┏━━

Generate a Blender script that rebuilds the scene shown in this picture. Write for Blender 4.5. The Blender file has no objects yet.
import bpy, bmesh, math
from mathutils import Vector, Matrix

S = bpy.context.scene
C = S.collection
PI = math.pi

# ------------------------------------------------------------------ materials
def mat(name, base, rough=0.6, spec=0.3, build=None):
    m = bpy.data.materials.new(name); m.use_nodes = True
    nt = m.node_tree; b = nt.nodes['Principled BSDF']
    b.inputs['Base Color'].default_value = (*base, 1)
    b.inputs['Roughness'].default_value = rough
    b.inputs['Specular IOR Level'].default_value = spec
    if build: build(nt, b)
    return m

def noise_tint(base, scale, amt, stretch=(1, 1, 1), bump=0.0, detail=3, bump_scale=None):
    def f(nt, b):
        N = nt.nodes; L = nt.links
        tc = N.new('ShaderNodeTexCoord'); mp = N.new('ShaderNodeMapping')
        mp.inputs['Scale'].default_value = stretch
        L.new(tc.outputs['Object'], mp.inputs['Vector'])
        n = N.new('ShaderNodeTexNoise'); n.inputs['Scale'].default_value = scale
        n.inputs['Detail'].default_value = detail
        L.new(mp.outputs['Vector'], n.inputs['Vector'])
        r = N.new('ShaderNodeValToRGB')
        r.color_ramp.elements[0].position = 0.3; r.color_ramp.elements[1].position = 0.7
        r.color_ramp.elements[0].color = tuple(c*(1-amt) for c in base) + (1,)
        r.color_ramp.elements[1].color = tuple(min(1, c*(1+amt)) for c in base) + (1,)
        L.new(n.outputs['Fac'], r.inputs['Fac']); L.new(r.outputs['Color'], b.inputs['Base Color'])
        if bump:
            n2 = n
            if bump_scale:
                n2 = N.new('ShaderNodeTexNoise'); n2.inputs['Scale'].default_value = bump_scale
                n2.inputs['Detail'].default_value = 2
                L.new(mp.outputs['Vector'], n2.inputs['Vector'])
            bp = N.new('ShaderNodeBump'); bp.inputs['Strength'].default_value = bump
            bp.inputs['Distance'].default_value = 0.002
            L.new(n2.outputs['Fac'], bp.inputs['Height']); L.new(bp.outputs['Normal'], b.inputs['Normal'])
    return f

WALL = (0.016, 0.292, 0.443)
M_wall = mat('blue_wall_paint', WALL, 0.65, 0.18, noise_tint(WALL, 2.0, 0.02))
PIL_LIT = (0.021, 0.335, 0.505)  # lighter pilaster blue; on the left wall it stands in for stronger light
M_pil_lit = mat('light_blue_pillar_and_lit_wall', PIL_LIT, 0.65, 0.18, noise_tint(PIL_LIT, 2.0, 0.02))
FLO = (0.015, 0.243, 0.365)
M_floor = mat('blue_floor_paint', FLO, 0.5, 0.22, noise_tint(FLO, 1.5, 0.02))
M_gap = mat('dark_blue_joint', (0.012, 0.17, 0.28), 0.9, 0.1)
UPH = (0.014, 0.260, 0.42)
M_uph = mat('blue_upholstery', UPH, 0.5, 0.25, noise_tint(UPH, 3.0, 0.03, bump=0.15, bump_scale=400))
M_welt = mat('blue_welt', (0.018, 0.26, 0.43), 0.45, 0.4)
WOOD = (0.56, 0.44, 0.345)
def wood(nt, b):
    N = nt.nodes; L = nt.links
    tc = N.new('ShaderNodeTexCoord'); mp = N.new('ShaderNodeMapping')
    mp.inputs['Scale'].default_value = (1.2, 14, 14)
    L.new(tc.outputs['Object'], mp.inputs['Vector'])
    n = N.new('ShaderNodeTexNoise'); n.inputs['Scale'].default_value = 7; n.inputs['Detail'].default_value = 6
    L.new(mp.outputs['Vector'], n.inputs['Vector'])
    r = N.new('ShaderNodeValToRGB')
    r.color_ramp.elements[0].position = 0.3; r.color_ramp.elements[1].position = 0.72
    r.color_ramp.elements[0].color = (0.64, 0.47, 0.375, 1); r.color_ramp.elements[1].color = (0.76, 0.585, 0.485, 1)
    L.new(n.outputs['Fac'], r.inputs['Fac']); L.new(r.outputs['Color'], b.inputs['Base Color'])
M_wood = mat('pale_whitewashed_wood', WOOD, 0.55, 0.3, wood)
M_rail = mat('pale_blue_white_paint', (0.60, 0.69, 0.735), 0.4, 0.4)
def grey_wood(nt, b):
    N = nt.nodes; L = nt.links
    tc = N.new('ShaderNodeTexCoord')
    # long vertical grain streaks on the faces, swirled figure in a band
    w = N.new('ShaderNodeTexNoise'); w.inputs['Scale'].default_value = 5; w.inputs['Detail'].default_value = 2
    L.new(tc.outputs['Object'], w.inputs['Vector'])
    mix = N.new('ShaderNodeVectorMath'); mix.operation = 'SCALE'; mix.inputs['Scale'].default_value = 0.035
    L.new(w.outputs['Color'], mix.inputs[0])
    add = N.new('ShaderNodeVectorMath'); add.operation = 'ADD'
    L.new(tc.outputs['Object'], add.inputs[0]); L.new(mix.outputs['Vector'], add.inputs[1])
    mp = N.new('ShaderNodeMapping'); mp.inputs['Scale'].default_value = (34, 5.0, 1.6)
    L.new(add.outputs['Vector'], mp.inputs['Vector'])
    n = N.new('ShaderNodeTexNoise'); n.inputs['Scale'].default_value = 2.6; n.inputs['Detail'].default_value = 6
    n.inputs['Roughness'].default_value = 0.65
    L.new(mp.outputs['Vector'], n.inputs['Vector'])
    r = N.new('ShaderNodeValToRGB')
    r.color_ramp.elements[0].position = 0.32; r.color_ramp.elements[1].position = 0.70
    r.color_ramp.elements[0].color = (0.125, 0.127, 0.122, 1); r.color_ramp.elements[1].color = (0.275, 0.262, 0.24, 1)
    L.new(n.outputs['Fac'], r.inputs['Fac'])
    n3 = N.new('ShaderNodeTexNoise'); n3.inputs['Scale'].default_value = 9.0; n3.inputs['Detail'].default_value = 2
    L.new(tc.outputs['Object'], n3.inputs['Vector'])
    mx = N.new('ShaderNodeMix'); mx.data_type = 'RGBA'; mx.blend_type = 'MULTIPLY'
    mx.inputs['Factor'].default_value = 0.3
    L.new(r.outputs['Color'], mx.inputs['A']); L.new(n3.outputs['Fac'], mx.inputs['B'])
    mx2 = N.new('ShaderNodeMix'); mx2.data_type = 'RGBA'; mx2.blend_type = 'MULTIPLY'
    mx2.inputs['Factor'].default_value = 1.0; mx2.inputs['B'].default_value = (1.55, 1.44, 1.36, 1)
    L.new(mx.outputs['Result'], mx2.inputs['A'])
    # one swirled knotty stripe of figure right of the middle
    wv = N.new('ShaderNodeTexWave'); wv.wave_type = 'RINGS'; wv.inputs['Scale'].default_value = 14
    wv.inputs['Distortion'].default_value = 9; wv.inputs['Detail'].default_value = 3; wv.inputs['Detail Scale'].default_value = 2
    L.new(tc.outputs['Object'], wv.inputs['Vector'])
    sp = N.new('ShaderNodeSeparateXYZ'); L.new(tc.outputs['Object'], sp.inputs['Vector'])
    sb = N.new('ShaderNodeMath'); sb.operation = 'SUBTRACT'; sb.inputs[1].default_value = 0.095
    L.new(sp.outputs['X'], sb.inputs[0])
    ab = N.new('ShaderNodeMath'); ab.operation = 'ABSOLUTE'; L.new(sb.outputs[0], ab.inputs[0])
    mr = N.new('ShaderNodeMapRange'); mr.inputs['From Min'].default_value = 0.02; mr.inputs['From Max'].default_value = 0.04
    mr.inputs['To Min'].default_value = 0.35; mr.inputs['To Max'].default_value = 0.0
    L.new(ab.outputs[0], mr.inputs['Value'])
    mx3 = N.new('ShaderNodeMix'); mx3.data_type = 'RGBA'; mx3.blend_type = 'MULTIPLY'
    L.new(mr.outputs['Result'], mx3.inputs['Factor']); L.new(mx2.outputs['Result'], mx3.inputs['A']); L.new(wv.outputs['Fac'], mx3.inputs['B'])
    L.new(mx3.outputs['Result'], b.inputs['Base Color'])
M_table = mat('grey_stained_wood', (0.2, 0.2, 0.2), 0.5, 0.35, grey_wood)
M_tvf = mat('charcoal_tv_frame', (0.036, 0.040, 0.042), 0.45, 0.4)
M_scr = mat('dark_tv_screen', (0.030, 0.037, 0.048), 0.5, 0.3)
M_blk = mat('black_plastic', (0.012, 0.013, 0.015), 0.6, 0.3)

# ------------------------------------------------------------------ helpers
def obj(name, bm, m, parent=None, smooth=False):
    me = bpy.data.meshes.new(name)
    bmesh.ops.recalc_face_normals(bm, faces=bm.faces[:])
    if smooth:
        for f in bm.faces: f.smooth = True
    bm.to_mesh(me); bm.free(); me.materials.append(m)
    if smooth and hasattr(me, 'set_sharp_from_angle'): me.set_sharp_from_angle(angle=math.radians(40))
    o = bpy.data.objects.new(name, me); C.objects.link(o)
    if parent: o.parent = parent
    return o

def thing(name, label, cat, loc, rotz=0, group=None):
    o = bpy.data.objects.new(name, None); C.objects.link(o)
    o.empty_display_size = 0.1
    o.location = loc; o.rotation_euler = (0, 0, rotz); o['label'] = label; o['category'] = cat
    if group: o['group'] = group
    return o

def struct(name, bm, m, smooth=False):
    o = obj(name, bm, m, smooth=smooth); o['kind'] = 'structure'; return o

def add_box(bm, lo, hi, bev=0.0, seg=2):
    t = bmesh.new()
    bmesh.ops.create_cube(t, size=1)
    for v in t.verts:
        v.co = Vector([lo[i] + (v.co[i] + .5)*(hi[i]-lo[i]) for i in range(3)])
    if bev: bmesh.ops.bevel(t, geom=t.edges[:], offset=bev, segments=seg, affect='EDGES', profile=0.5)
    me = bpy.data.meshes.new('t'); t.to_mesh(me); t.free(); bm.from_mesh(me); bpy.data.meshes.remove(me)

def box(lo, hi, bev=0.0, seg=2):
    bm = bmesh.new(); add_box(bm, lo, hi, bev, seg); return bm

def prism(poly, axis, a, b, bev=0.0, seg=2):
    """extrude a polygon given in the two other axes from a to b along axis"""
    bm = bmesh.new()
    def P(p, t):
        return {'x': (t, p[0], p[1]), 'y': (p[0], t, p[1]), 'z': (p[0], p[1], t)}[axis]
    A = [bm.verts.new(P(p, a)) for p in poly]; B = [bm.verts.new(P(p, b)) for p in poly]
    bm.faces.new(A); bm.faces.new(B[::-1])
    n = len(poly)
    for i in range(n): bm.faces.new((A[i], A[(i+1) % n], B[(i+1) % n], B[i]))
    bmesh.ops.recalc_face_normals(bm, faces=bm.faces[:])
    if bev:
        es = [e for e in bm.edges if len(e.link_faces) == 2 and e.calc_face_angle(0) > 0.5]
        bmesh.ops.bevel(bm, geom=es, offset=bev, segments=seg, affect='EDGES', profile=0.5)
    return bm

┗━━

● WHAT THIS TASK INVOLVES: All lines from the beginning of the material above through the one with "PI = math.pi" need to be returned exactly; please return those and only those.

● EXPECTED ANSWER:
Generate a Blender script that rebuilds the scene shown in this picture. Write for Blender 4.5. The Blender file has no objects yet.
import bpy, bmesh, math
from mathutils import Vector, Matrix

S = bpy.context.scene
C = S.collection
PI = math.pi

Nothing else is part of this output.